# start of The data
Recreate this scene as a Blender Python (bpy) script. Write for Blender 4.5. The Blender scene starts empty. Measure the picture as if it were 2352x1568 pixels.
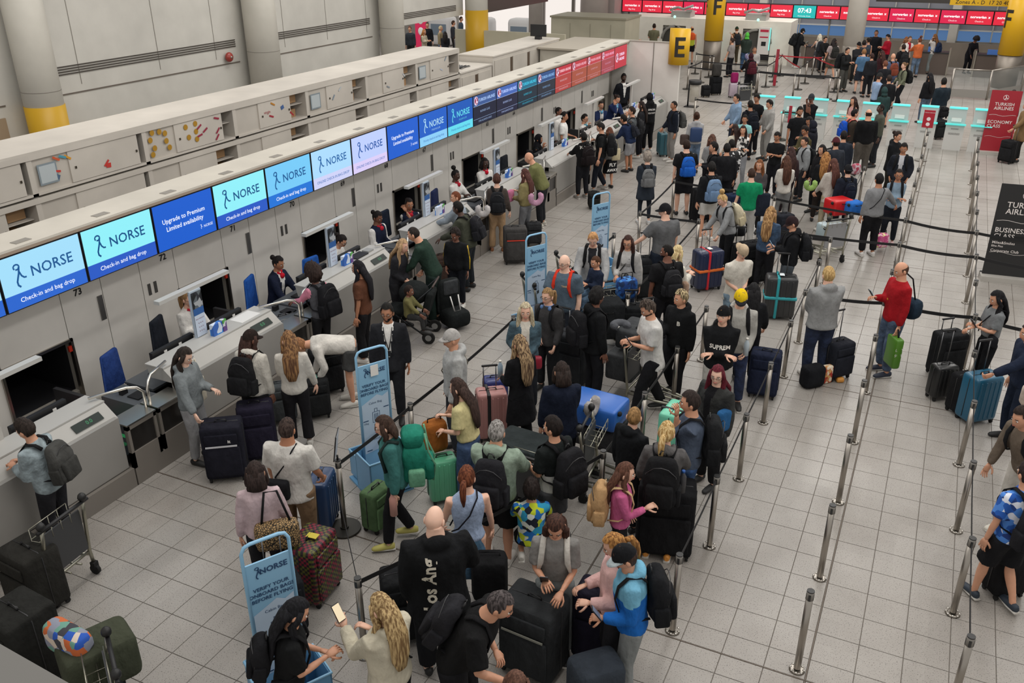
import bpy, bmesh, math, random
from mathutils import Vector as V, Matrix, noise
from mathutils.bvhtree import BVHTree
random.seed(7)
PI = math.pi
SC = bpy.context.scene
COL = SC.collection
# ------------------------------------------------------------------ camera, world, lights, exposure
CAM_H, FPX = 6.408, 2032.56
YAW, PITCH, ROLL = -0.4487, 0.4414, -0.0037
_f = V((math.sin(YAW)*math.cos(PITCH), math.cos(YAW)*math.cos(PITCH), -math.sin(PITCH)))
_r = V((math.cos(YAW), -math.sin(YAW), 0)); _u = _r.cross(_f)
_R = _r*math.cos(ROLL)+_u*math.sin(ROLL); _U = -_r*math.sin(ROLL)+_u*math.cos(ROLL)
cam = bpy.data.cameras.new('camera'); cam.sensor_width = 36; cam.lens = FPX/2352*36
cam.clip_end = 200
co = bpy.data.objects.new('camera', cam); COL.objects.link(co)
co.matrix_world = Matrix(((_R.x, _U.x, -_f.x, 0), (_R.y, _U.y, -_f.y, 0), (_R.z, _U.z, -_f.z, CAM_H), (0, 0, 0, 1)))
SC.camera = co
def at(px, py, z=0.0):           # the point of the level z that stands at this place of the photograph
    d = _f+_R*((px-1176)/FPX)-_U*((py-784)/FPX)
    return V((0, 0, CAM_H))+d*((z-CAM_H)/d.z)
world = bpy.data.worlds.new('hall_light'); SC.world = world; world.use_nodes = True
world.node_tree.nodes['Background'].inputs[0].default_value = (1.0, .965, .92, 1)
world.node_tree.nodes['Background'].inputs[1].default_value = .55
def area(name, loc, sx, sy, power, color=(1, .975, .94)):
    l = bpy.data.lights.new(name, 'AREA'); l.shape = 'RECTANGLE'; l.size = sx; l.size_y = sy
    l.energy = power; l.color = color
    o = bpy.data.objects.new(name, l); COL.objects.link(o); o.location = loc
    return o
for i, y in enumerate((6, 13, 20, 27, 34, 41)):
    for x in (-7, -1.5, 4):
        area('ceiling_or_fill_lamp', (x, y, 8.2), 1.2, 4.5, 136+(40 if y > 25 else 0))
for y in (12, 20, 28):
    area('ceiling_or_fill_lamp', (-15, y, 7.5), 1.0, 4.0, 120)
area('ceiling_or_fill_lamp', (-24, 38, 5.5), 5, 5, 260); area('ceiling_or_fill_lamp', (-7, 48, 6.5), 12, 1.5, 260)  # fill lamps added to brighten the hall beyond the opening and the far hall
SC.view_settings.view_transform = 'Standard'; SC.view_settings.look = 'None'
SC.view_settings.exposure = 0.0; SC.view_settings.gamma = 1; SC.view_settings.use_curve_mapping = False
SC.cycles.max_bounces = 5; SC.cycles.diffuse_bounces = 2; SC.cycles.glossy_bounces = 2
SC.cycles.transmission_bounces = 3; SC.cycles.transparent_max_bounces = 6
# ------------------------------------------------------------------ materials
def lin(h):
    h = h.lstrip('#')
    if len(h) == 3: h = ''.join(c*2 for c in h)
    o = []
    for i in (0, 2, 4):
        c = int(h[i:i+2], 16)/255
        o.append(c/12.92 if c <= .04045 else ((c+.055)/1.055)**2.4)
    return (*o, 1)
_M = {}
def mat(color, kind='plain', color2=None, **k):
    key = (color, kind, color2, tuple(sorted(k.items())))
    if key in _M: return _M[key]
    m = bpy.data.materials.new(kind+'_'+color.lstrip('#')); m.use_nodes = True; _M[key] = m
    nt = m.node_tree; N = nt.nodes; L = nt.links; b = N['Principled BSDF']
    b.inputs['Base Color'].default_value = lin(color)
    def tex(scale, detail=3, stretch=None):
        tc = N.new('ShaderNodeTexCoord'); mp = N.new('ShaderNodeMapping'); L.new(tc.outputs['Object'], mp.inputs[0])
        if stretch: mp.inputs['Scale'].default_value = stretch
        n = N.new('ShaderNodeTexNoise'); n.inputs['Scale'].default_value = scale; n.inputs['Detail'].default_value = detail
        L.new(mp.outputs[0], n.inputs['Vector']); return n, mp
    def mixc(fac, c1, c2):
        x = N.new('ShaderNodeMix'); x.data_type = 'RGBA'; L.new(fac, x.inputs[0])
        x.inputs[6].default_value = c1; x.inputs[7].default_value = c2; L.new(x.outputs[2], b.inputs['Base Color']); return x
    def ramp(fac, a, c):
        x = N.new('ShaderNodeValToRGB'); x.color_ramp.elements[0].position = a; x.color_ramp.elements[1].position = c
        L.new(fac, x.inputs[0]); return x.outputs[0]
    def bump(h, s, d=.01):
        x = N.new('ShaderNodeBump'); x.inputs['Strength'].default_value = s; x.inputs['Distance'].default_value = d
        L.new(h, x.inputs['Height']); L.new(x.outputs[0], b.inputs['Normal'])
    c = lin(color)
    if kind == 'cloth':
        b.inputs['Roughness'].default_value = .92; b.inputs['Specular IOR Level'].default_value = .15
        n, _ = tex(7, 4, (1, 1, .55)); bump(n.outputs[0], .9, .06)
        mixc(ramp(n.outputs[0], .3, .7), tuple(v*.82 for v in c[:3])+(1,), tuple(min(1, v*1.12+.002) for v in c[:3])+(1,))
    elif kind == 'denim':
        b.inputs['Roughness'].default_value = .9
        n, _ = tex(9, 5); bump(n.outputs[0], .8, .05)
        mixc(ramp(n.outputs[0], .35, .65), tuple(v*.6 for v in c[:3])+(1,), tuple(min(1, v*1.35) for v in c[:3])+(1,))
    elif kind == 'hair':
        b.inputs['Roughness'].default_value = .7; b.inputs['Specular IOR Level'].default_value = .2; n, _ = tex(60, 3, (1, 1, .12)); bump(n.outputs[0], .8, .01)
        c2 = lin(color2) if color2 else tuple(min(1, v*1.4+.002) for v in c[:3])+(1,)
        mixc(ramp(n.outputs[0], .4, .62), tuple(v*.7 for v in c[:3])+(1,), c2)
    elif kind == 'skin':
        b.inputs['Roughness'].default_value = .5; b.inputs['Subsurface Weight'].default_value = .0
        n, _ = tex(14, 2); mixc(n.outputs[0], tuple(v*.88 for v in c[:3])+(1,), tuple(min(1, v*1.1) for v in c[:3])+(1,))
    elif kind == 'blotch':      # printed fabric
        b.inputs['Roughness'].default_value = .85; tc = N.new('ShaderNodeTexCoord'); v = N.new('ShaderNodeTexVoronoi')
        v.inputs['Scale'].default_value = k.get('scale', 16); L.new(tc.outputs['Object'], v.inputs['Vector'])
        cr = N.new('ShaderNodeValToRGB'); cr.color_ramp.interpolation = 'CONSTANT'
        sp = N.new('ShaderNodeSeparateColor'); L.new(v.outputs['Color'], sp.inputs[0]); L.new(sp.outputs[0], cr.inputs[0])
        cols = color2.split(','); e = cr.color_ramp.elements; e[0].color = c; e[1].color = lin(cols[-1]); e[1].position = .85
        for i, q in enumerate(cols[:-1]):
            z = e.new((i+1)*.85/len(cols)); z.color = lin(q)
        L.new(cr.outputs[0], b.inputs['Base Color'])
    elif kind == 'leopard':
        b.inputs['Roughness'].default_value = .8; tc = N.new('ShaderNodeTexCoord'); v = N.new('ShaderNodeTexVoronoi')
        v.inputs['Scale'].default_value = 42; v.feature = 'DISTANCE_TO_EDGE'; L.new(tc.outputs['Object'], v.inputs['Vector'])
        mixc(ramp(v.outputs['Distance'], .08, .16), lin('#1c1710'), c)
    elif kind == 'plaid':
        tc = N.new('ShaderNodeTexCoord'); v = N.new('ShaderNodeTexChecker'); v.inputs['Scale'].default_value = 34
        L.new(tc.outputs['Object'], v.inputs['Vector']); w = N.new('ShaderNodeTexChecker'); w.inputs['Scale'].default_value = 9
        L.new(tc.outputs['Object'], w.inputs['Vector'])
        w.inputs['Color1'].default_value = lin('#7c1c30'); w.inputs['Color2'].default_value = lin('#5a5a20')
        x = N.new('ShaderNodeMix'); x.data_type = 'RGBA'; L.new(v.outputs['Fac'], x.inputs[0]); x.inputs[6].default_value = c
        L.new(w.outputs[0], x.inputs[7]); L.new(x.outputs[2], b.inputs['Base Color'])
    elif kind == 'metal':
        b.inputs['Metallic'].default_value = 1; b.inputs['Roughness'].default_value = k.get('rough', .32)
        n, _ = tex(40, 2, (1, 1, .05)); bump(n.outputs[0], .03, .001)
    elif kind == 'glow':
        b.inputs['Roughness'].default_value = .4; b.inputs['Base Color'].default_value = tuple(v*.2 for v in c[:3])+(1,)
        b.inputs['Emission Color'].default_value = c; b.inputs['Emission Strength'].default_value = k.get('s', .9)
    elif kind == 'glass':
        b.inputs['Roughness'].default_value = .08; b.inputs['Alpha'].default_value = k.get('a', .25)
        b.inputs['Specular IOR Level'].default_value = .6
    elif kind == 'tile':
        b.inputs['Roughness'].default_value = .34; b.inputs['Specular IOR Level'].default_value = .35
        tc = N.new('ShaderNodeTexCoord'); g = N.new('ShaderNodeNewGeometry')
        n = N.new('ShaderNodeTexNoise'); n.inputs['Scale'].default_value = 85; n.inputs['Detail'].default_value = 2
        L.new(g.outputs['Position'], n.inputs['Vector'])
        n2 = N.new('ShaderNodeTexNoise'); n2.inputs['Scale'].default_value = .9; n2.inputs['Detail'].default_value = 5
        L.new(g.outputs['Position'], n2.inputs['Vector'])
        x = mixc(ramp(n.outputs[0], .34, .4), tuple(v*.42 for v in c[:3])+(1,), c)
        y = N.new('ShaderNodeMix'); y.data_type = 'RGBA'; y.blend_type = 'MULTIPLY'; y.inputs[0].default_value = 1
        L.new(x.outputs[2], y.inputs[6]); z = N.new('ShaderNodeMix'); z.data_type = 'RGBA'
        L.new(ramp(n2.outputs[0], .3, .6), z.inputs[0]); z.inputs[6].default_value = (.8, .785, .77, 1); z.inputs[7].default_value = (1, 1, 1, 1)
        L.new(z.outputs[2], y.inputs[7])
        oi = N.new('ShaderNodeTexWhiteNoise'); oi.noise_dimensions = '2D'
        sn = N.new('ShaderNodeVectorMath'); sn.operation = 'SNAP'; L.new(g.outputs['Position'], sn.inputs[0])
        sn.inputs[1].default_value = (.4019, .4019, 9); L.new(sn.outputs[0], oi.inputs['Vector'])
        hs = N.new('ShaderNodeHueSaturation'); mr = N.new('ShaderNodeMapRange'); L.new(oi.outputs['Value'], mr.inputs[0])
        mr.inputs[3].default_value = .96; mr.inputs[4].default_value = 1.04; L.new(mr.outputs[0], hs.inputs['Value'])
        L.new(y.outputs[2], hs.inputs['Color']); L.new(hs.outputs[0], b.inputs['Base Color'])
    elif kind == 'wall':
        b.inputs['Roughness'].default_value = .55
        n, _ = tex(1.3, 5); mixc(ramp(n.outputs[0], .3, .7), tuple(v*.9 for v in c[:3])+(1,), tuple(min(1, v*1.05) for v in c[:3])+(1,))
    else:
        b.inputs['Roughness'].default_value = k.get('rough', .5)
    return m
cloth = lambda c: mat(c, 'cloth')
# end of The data
# start of The data
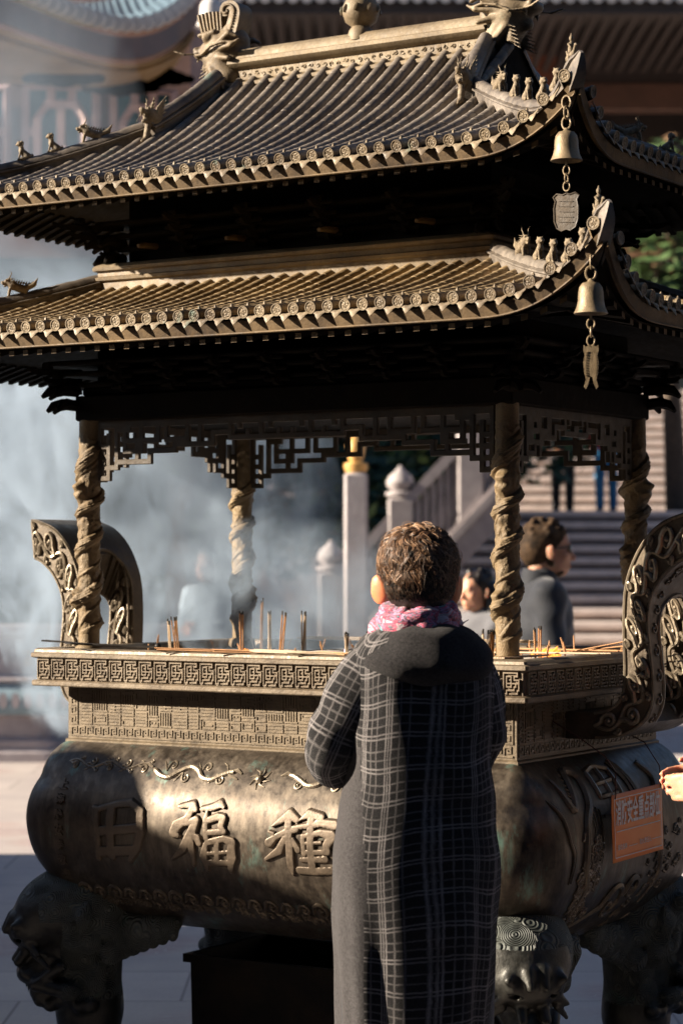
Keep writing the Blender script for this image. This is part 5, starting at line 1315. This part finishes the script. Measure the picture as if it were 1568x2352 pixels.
# end of The data
→ **Problem to solve**
Lines holding the word "Measure" should be counted across the entries; state only how many there are.

→ **The result**
2